Posted: Sat May 12, 2007 12:36 am
by kca002
Hi:

I have placed on top of C8 graphite surface unit cell three layers of Pt fcc(111) p(2x2) atoms (total 12 atoms with 4 atoms in each layer). Both the lattices matched quite well. I'm trying to simulate platinum layers on graphite surface and perform reactions on them. I performed an ISIF3 geometry optimization and after the optimization the graphite surface was pushed out of the unit cell with the three Pt layers inside the unit cell. Will I be able to perform a simulation with two different surfaces like graphite and Pt in VASP? If I can, could you tell me how? Can I just fix the coordinates of graphite and Pt without performing any geometry optimization and carry our reactions on them?

Thanks,

Query

Posted: Tue May 15, 2007 3:05 pm
by admin
if you do a surface calculation, you cannot use ISIF=3 for the surface runs, because it makes no sense: The vacuum which you need to insert between the surfaces cannot be accounted for properly.

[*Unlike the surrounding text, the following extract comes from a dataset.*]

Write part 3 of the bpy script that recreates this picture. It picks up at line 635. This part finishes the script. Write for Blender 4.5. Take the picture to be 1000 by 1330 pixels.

ISIF works on the whole cell, i.e. slab+adsorbate+vacuum)).
please
1) use ISIF=3 to optimize the structure of the substrate surface (the graphite if I understand you correctly).
2) use this equilibrium structure (lateral bond lengths, layer distances) as the input structure of your slab and keep the cell fixed (a,b,c,...)
3) then put the adsorbate (Pt) onto the slab and relax (ISIF need not be set explicitely in this case). If required, make use of the 'selective dynamics' option in POSCAR (i.e.you can keep some atoms fixed, and the others are relaxed). It is strongly recommended to do a 'unsymmetric slab' calculation to save computing time:
-- fix the bottom layer(s) of the graphite substrate (F F F)
-- put Pt on ONE side of the slab only, give IDIPOL=3 in INCAR to correct for the dipole moment due to the missing reflection symmetry along z (i.e.one side of the slab is terminated by C, the other one by Pt)
--- if you do a geometry optimization of this cell, the adsobate and the layers of the substrate which are free to relax will converge to their equilibrium geometry.